━━━ MATERIAL PROVIDED

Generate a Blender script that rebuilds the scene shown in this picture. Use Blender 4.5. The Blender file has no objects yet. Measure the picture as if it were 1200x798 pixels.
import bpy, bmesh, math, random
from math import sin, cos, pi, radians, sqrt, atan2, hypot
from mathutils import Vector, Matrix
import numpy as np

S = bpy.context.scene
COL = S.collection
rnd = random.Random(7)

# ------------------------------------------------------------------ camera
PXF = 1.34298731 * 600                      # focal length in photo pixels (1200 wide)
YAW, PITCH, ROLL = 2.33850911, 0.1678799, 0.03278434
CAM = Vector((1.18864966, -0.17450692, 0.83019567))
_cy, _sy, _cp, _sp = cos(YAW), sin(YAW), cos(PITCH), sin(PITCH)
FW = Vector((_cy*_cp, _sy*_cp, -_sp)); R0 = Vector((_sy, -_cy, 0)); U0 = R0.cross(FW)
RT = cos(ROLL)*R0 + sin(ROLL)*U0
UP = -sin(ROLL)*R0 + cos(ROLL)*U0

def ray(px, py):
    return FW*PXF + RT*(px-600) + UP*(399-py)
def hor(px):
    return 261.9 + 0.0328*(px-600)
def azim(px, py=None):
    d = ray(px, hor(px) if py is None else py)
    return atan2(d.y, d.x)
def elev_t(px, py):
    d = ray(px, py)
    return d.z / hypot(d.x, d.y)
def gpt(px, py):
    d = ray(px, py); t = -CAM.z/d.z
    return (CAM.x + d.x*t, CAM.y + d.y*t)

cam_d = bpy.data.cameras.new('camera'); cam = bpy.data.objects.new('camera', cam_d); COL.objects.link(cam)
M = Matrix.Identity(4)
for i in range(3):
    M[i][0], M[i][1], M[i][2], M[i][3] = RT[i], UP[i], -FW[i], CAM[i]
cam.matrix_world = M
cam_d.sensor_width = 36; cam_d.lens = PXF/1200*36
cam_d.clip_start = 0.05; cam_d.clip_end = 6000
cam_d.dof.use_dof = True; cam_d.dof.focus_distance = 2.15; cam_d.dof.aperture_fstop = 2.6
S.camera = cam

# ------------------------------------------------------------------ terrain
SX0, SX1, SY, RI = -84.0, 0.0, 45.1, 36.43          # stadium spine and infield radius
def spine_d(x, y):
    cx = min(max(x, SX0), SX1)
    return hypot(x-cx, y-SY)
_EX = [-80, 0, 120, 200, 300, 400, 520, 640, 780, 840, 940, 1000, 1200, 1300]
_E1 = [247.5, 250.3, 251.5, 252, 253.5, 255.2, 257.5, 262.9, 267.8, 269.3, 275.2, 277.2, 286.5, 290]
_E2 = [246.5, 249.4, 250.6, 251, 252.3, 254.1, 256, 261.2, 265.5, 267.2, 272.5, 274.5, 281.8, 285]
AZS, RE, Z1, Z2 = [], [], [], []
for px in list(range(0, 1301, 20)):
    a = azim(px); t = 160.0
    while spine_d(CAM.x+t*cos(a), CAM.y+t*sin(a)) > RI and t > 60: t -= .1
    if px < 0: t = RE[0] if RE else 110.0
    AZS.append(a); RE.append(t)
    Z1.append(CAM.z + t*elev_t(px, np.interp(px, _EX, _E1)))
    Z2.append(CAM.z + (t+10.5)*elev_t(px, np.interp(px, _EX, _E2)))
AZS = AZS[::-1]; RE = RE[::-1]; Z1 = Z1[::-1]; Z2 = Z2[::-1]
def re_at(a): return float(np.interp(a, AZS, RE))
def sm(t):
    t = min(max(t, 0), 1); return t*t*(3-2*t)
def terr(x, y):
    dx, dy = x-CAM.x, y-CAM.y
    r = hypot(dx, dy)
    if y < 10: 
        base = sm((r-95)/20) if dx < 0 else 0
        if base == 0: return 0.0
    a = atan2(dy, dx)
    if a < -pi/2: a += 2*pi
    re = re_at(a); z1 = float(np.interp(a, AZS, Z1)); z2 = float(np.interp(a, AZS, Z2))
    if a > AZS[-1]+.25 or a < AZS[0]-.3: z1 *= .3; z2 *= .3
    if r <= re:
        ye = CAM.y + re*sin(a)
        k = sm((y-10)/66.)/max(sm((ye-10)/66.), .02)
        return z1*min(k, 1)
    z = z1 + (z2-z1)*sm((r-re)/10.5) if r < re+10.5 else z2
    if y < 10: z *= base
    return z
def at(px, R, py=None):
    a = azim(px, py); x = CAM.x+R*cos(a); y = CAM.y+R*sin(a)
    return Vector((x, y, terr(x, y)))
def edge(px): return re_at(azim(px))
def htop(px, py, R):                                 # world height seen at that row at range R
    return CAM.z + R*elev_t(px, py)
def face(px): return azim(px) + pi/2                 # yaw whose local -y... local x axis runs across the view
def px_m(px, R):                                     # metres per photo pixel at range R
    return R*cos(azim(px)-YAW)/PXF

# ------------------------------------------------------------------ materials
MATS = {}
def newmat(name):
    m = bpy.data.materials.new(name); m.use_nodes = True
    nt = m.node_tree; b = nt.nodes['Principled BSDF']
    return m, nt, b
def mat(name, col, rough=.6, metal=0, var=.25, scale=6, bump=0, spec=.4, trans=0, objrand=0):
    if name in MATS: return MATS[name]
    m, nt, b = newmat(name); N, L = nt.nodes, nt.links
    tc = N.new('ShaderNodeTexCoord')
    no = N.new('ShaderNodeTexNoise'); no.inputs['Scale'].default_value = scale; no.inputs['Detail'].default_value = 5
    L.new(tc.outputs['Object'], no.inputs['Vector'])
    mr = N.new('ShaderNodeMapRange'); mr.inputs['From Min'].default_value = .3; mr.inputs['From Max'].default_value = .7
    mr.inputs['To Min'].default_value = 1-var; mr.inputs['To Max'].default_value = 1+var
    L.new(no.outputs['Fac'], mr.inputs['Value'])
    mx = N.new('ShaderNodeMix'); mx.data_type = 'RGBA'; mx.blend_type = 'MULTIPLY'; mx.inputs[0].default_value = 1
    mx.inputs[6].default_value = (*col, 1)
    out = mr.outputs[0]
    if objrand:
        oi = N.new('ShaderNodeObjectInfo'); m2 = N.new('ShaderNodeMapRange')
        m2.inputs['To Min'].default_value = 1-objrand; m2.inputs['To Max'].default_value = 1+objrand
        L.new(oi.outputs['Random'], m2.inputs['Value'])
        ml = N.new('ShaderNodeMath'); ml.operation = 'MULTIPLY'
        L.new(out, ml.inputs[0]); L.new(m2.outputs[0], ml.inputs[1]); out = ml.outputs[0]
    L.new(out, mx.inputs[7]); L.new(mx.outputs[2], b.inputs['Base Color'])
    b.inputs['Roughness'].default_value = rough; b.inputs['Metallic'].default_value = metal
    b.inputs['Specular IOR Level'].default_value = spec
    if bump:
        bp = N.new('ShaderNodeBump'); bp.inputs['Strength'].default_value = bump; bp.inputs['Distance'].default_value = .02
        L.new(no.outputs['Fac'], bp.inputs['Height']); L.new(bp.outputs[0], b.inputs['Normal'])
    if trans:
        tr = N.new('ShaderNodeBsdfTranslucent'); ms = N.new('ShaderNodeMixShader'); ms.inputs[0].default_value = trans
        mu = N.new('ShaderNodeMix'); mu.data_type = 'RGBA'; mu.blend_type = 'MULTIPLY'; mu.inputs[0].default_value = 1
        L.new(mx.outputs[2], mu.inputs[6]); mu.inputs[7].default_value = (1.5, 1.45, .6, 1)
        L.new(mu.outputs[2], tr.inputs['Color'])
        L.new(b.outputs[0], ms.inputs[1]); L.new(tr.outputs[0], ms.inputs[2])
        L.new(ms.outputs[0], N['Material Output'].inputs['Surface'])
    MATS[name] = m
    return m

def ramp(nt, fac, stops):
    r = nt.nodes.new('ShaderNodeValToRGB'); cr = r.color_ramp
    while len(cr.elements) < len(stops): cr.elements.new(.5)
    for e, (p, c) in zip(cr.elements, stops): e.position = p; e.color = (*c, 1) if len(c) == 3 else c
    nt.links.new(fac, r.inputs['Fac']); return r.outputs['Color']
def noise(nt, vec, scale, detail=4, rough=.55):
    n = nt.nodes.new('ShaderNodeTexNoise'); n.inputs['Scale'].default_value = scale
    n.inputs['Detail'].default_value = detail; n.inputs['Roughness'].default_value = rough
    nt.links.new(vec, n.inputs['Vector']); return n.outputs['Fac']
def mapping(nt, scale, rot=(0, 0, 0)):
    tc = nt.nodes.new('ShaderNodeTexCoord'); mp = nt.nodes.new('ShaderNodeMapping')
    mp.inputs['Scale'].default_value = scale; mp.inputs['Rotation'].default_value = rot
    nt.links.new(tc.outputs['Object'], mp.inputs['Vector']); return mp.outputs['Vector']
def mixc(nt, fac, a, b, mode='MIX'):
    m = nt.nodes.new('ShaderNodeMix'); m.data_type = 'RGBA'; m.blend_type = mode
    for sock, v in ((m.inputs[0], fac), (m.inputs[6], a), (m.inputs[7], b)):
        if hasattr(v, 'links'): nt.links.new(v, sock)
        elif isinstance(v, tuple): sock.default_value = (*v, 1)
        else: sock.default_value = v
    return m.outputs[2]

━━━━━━

EXERCISE DETAILS => In the listing above, reproduce the first line and each one after it through the line that contains "rnd = random.Random(7)".

RESPONSE TO THIS TASK =>
Generate a Blender script that rebuilds the scene shown in this picture. Use Blender 4.5. The Blender file has no objects yet. Measure the picture as if it were 1200x798 pixels.
import bpy, bmesh, math, random
from math import sin, cos, pi, radians, sqrt, atan2, hypot
from mathutils import Vector, Matrix
import numpy as np

S = bpy.context.scene
COL = S.collection
rnd = random.Random(7)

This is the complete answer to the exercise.